▼▼▼

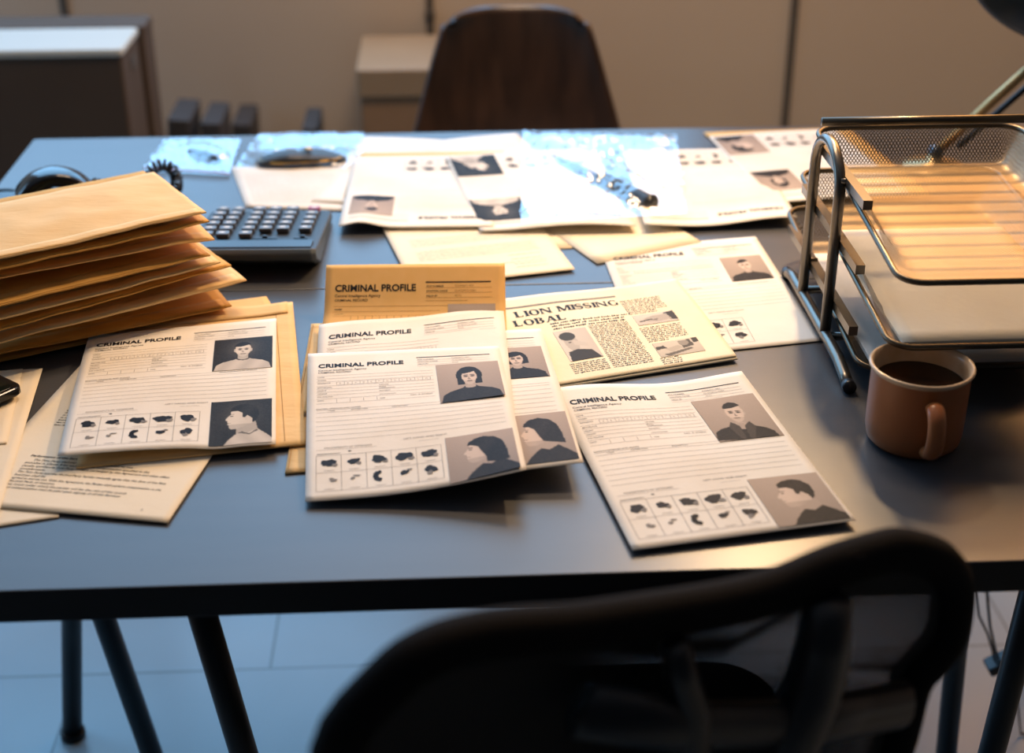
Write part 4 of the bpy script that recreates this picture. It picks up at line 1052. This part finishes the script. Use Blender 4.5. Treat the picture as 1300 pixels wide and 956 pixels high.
m = MB(); m.tube([hA-kp*.018, hA+kp*.018], .004, 8); m.build('guard', 'blackpl', kn)
# wallet bag
wa, wb = at(322, 208, .008), at(440, 202, .008)
bag('clear bag holding a black leather pouch, middle of the far desk edge', [at(330, 172, .001), at(462, 172, .001), at(456, 214, .001), at(300, 213, .001)], .012, 11, hump=seghump(wa, wb, .028, .020), nu=84, nv=56)
wl = empty('leather_pouch', (wa+wb)/2, 'long black leather pouch with brass edge inside the middle clear bag', 'pouch')
wd_ = (wb-wa).normalized(); TW = Matrix.Translation(Vector(((wa.x+wb.x)/2, (wa.y+wb.y)/2+.012, ZT+.0035)))@Matrix.Rotation(math.atan2(wd_.y, wd_.x), 4, 'Z')
m = MB(); L2 = (wb-wa).length/2; vs = []; n = 20
for i in range(n+1):
    t_ = -1+2*i/n; w2 = .022*(1-abs(t_)**3)**.5+.002; h2 = .016*(1-.6*abs(t_+.1)**1.5)*(1-abs(t_)**6)+.002
    for k_ in range(10): a = 2*PI*k_/10; nz_ = 1+.22*noise.noise(Vector((t_*4, math.cos(a)*1.5, math.sin(a)))); vs.append(TW@Vector((t_*L2, math.cos(a)*w2*nz_, h2/2+math.sin(a)*h2/2*(nz_ if math.sin(a) > 0 else 1))))
m.add(vs, [(i*10+k_, i*10+(k_+1) % 10, (i+1)*10+(k_+1) % 10, (i+1)*10+k_) for i in range(n) for k_ in range(10)]+[tuple(range(9, -1, -1)), tuple(n*10+k_ for k_ in range(10))], 0, True)
m.build('body', 'leather', wl)
m = MB(); m.tube([TW@Vector((t_*L2*.9, -.0225*(1-abs(t_)**3)**.5, .006)) for t_ in [-1+2*i/16 for i in range(17)]], .0016, 6); m.build('zip', 'gold', wl)
m = MB(); m.tube([TW@Vector((.012, 0, .019)), TW@Vector((.012, 0, .0215))], .006, 12); m.build('snap_button', 'gold', wl)
# small bag
sa, sb = at(240, 192, .005), at(280, 202, .005)
bag('small clear zip bag at the far left of the desk, behind the coiled cord', [at(209, 179, .001), at(306, 178, .001), at(291, 224, .001), at(183, 217, .001)], .011, 21, True, hump=seghump(sa, sb, .022, .008), nu=64, nv=44)
m = MB(); m.tube([sa, sa.lerp(sb, .3)+Vector((0, 0, .002)), sa.lerp(sb, .7)+Vector((0, 0, .002)), sb], [.003, .0055, .0055, .003], 10)
pk = m.build('folding_knife', 'blackpl'); tag(pk, 'small dark folding knife inside the small clear zip bag', 'knife')
m = MB(); m.tube([sa.lerp(sb, .1)+Vector((0, 0, .005)), sa.lerp(sb, .8)+Vector((0, 0, .0065))], .0012, 6); m.build('spine', 'steel', pk)

# ================================================================== DESK LAMP (behind the tray)
lp = empty('desk_lamp', at(1185, 205, 0), 'brass armed desk lamp standing behind the letter tray at right', 'lamp')
lb = at(1187, 201, .02)
m = MB(); m.lathe([(.045, 0), (.048, .004), (.044, .010), (.012, .016), (.010, .026)], (lb.x, lb.y, ZT), 32, 0, True, True); m.build('base', 'brass', lp)
m = MB(); m.lathe([(.0, -.012), (.009, -.008), (.012, 0), (.009, .008), (0, .012)], (lb.x, lb.y, ZT+.030), 20, 0, False); m.build('joint', 'steel', lp)
a1 = aty(1300, 93, lb.y+.01); d_ = (a1-Vector((lb.x, lb.y, ZT+.03))); elb = Vector((lb.x, lb.y, ZT+.03))+d_*1.9
m = MB(); m.tube([(lb.x, lb.y, ZT+.03), elb], .0075, 14); m.build('lower_arm', 'brass', lp)
off = Vector((.016, .02, -.03)); m = MB(); m.tube([Vector((lb.x+.04, lb.y+.02, ZT+.03)), elb+off], .005, 12); m.build('parallel_rod', 'blackmetal', lp)
hd_ = aty(1312, -14, 2.0)
m = MB(); m.tube([elb, elb+Vector((.03, -.01, .05)), hd_+Vector((.04, 0, .06))], .0075, 14); m.build('upper_arm', 'brass', lp)
dirn = Vector((-.55, -.35, -.62)).normalized(); Q = dirn.to_track_quat('-Z', 'Y').to_matrix().to_4x4(); TL = Matrix.Translation(hd_)@Q
m = MB(); pr = [(.020, .07), (.030, .065), (.045, .045), (.062, .015), (.078, -.03), (.080, -.032), (.074, -.028), (.058, .012), (.042, .040), (.02, .058)]
vs = []; n = 40
for r, z in pr:
    for k_ in range(n): a = 2*PI*k_/n; vs.append(TL@Vector((r*math.cos(a), r*math.sin(a), z)))
m.add(vs, [(i*n+k_, i*n+(k_+1) % n, (i+1)*n+(k_+1) % n, (i+1)*n+k_) for i in range(len(pr)-1) for k_ in range(n)]+[tuple(range(n))], 0, True); m.build('lamp_shade', 'shade', lp)
m = MB(); pr = [(.0, -.004), (.018, .004), (.026, .022), (.018, .040), (.012, .055)]; vs = []
for r, z in pr:
    for k_ in range(20): a = 2*PI*k_/20; vs.append(TL@Vector((r*math.cos(a), r*math.sin(a), z)))
m.add(vs, [(i*20+k_, i*20+(k_+1) % 20, (i+1)*20+(k_+1) % 20, (i+1)*20+k_) for i in range(4) for k_ in range(20)], 0, True); m.build('bulb', 'bulb', lp)

# ================================================================== SHELL CHAIR BEYOND THE DESK
sc = empty('shell_chair', (.13, 2.50, 0), 'dark walnut veneer shell chair standing beyond the desk', 'chair')
YC = 2.68
tl_, tr_, bl_, br_ = aty(566, 30, YC), aty(747, 30, YC), aty(525, 160, YC), aty(785, 160, YC)
ztop = aty(656, 15, YC).z; xc = (bl_.x+br_.x)/2
zlow = bl_.z; wtop = (tr_.x-tl_.x)/2; wbot = (br_.x-bl_.x)/2
def shell(u, v):
    # v 0 top .. 1 front of the seat
    s = -1+2*u
    if v < .55:
        t_ = v/.55; z = ztop-(ztop-.46)*t_
        q = (ztop-z)/(ztop-zlow); wd = wtop*.98+(wbot-wtop)*min(q, 1.25)
        rc_ = sst(0, .16, t_); wd = wd*(.90+.10*math.sqrt(max(0, 1-(1-min(1, t_/.07))**2)))
        y = YC+.05*(1-t_)-.10*t_**3
        z -= .018*(abs(s)**2.2)*(1-t_)**6
    else:
        t_ = (v-.55)/.45; wd = wbot*1.12*(1-.10*t_); z = .46-.02*math.sin(PI*t_)-.02*t_; y = YC-.10-.36*t_
        z += .03*abs(s)**3*(1-t_)
    return Vector((xc+s*wd, y-.045*s*s*(1 if v < .55 else 0.3), z))
m = MB(); nu, nv = 30, 44; vs = []; th2 = .010
for j in range(nv+1):
    for i in range(nu+1): vs.append(shell(i/nu, j/nv))
n0 = len(vs)
for j in range(nv+1):
    for i in range(nu+1):
        u, v = i/nu, j/nv; e = .004; du = shell(min(1, u+e), v)-shell(max(0, u-e), v); dv2 = shell(u, min(1, v+e))-shell(u, max(0, v-e)); nn = du.cross(dv2)
        nn = nn.normalized() if nn.length > 1e-9 else Vector((0, 1, 0)); 
        vs.append(vs[j*(nu+1)+i]+(nn if nn.y > 0 or nn.z < 0 else -nn)*th2)
q = lambda i, j: j*(nu+1)+i; fs = []
for j in range(nv):
    for i in range(nu): fs.append((q(i, j), q(i+1, j), q(i+1, j+1), q(i, j+1))); fs.append((n0+q(i, j), n0+q(i, j+1), n0+q(i+1, j+1), n0+q(i+1, j)))
rim = [q(i, 0) for i in range(nu)]+[q(nu, j) for j in range(nv)]+[q(i, nv) for i in range(nu, 0, -1)]+[q(0, j) for j in range(nv, 0, -1)]
for a, b in zip(rim, rim[1:]+rim[:1]): fs.append((a, n0+a, n0+b, b))
m.add(vs, fs, 0, True); m.build('seat_shell', 'wood', sc)
for sx in (-1, 1):
    for yy, y2 in ((2.50, 2.44), (2.32, 2.29)):
        m = MB(); m.tube([(xc+sx*.13, yy, .425), (xc+sx*.20, y2 if yy < 2.4 else 2.62, .0)], [.011, .008], 12); m.build('leg', 'blackmetal', sc)
m = MB(); m.box(xc-.14, xc+.14, 2.31, 2.51, .405, .425); m.build('under_frame', 'blackmetal', sc)

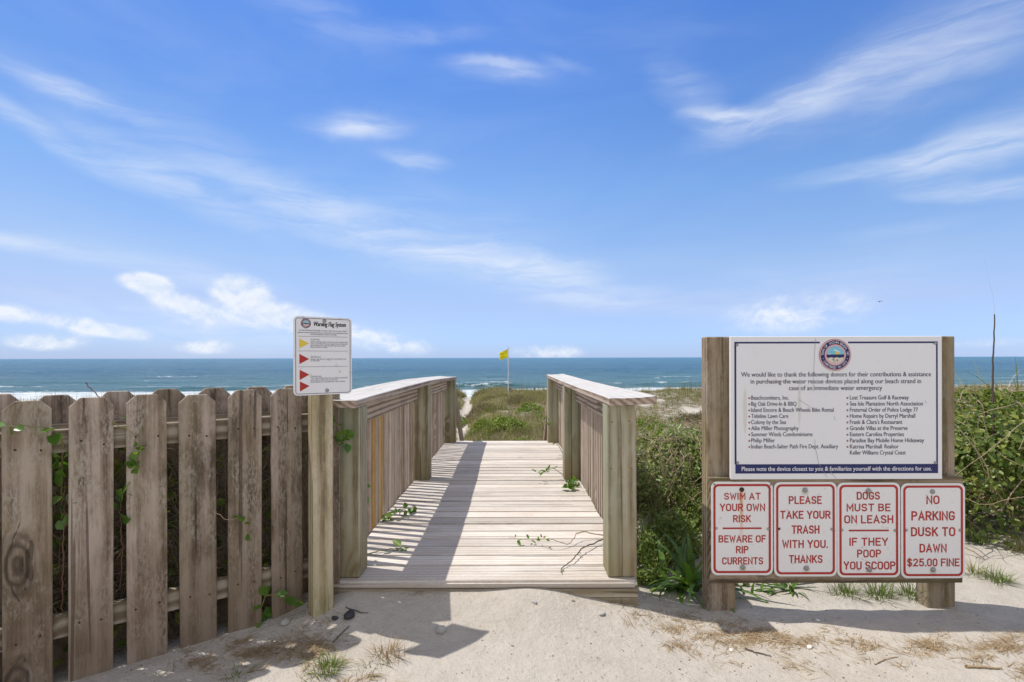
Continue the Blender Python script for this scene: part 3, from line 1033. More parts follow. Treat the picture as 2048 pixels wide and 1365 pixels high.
def breaker(X, Y):
    s = Y - shore(np.clip(X, -150, 150))
    wob = 0.8 * np.sin(X * 0.35) + 0.5 * np.sin(X * 0.9 + 1)
    w = smooth01(-13, -8, X) * smooth01(3.0, -1.0, X)
    w2 = smooth01(14, 20, X) * smooth01(34, 24, X) * 0.45 + smooth01(-60, -40, X) * smooth01(-24, -34, X) * 0.4 + 0.10
    prof = np.where(s - wob < 10.5, np.exp(-((s - wob - 10.5) / 0.9) ** 2), np.exp(-((s - wob - 10.5) / 2.6) ** 2))
    return prof * (w + w2 * (1 - w)), s, wob


def sea_z(X, Y):
    s = Y - shore(np.clip(X, -150, 150))
    fade = smooth01(900, 150, Y)
    z = SEA_Z + fade * (0.10 * np.sin(s * 0.62 + 1.3 * N_SW2(X * 3, Y)) + 0.055 * N_SW(X * 0.35, Y * 1.3)) * smooth01(-8, 12, s)
    br, _, _ = breaker(X, Y)
    return z + 0.50 * br


sx = axis_pts([(-30000, -2000, 7000), (-2000, -160, 80), (-160, -40, 3), (-40, 40, 0.8), (40, 160, 3), (160, 2000, 80), (2000, 30000, 7000)])
sy = np.concatenate([np.arange(46, 92, 0.35), np.arange(92, 200, 1.2), np.arange(200, 500, 6), np.geomspace(500, 32000, 40)])
sea_me = grid_mesh('sea', sx, sy, sea_z)
X, Y = np.meshgrid(sx, sy)
br, s, wob = breaker(X, Y)
foam = 0.92 * smooth01(7.0, 2.0, s + 0.9 * N_SW(X * 0.5, Y * 0.1))
foam = np.maximum(foam, 0.43 * smooth01(0.15, 0.5, br))
foam = np.maximum(foam, 0.40 * smooth01(14, 6, s) * (N_SW(X * 0.5, Y) > 0.1))
for s0, amp, th in ((16, 0.55, 0.2), (24, 0.55, 0.5), (38, 0.5, 0.7), (60, 0.5, 0.8), (95, 0.45, 0.9)):
    foam = np.maximum(foam, amp * np.exp(-((s - s0 - 2 * N_SW2(X * 2, Y)) / (0.8 + 0.02 * s0)) ** 2) * (N_SW2(X * 1.5 + 40 + 7 * s0, Y * 0.3) > th))
shal = smooth01(120, 6, s) * 0.9
for nm, arr in (('foam', foam), ('shallow', shal)):
    at = sea_me.attributes.new(nm, 'FLOAT', 'POINT')
    at.data.foreach_set('value', arr.astype(np.float32).ravel())
sea = ob('sea', sea_me, M['sea'])
tag(sea, 'blue green ocean with white surf along the beach', None, None, 'structure')

# ------------------------------------------------------------------ boardwalk
bw = empty('boardwalk', (-0.143, 2.60, 0.153), 0, 'weathered timber beach boardwalk with slatted handrails and a step at its sandy end', 'boardwalk')
bw.rotation_euler = (R(-0.47), 0, 0)
LEN = 4.60
HW = 0.758
PI_ = 0.618          # inner face of the posts
# decking: one part, each plank its own piece of it
bm = bmesh.new()
yy = 0.0
first = True
k = 0
while yy < LEN - 0.05:
    w = 0.205 if first else random.choice((0.138, 0.139, 0.140))
    gap = 0.0025 + 0.003 * random.random()
    if abs(yy - 2.03) < 0.075:
        gap = 0.024
    if abs(yy - 0.93) < 0.075:
        gap = 0.012
    dz = random.uniform(-0.003, 0.003)
    ang_ = random.uniform(-0.0022, 0.0022)
    mt = Matrix.Translation((0, yy + w / 2, dz)) @ Matrix.Rotation(ang_, 4, 'Z') @ Matrix.Rotation(random.uniform(-0.012, 0.012), 4, 'X')
    e0, e1 = (0.0, 0.0) if first else (random.uniform(-.004, .006), random.uniform(-.004, .006))
    wx = HW + (0.0 if first else 0.0)
    r = bmesh.ops.create_grid(bm, x_segments=24, y_segments=1, size=0.5)
    bmesh.ops.delete(bm, geom=r['verts'], context='VERTS')
    box(bm, -wx - e0, wx + e1, -w / 2, w / 2, -0.038, 0, 0.006 if not first else 0.012, 2, mt)
    yy += w + gap
    first = False
ob('decking', bm, M['plank_x'], bw)
ob('step_board', box_me('step_board', -HW, HW + 0.004, 0.006, 0.044, -0.135, -0.042, 0.004), M['step_x'], bw)
ob('step_board', box_me('step_board', -HW, HW + 0.008, 0.048, 0.086, -0.30, -0.137, 0.004), M['step_x'], bw)
for sx_ in (-1, 1):
    xa, xb = sorted((sx_ * 0.700, sx_ * 0.738))
    ob('rim_joist', box_me('rim_joist', xa, xb, 0.09, LEN - 0.02, -0.23, -0.041, 0.003), M['rail_y'], bw)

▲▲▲

Do this: Exactly repeat the lines from the line with "Continue the Blender" to the line with "tag(sea, 'blue green", including both, and output nothing else.

Solution:
Continue the Blender Python script for this scene: part 3, from line 1033. More parts follow. Treat the picture as 2048 pixels wide and 1365 pixels high.
def breaker(X, Y):
    s = Y - shore(np.clip(X, -150, 150))
    wob = 0.8 * np.sin(X * 0.35) + 0.5 * np.sin(X * 0.9 + 1)
    w = smooth01(-13, -8, X) * smooth01(3.0, -1.0, X)
    w2 = smooth01(14, 20, X) * smooth01(34, 24, X) * 0.45 + smooth01(-60, -40, X) * smooth01(-24, -34, X) * 0.4 + 0.10
    prof = np.where(s - wob < 10.5, np.exp(-((s - wob - 10.5) / 0.9) ** 2), np.exp(-((s - wob - 10.5) / 2.6) ** 2))
    return prof * (w + w2 * (1 - w)), s, wob


def sea_z(X, Y):
    s = Y - shore(np.clip(X, -150, 150))
    fade = smooth01(900, 150, Y)
    z = SEA_Z + fade * (0.10 * np.sin(s * 0.62 + 1.3 * N_SW2(X * 3, Y)) + 0.055 * N_SW(X * 0.35, Y * 1.3)) * smooth01(-8, 12, s)
    br, _, _ = breaker(X, Y)
    return z + 0.50 * br


sx = axis_pts([(-30000, -2000, 7000), (-2000, -160, 80), (-160, -40, 3), (-40, 40, 0.8), (40, 160, 3), (160, 2000, 80), (2000, 30000, 7000)])
sy = np.concatenate([np.arange(46, 92, 0.35), np.arange(92, 200, 1.2), np.arange(200, 500, 6), np.geomspace(500, 32000, 40)])
sea_me = grid_mesh('sea', sx, sy, sea_z)
X, Y = np.meshgrid(sx, sy)
br, s, wob = breaker(X, Y)
foam = 0.92 * smooth01(7.0, 2.0, s + 0.9 * N_SW(X * 0.5, Y * 0.1))
foam = np.maximum(foam, 0.43 * smooth01(0.15, 0.5, br))
foam = np.maximum(foam, 0.40 * smooth01(14, 6, s) * (N_SW(X * 0.5, Y) > 0.1))
for s0, amp, th in ((16, 0.55, 0.2), (24, 0.55, 0.5), (38, 0.5, 0.7), (60, 0.5, 0.8), (95, 0.45, 0.9)):
    foam = np.maximum(foam, amp * np.exp(-((s - s0 - 2 * N_SW2(X * 2, Y)) / (0.8 + 0.02 * s0)) ** 2) * (N_SW2(X * 1.5 + 40 + 7 * s0, Y * 0.3) > th))
shal = smooth01(120, 6, s) * 0.9
for nm, arr in (('foam', foam), ('shallow', shal)):
    at = sea_me.attributes.new(nm, 'FLOAT', 'POINT')
    at.data.foreach_set('value', arr.astype(np.float32).ravel())
sea = ob('sea', sea_me, M['sea'])
tag(sea, 'blue green ocean with white surf along the beach', None, None, 'structure')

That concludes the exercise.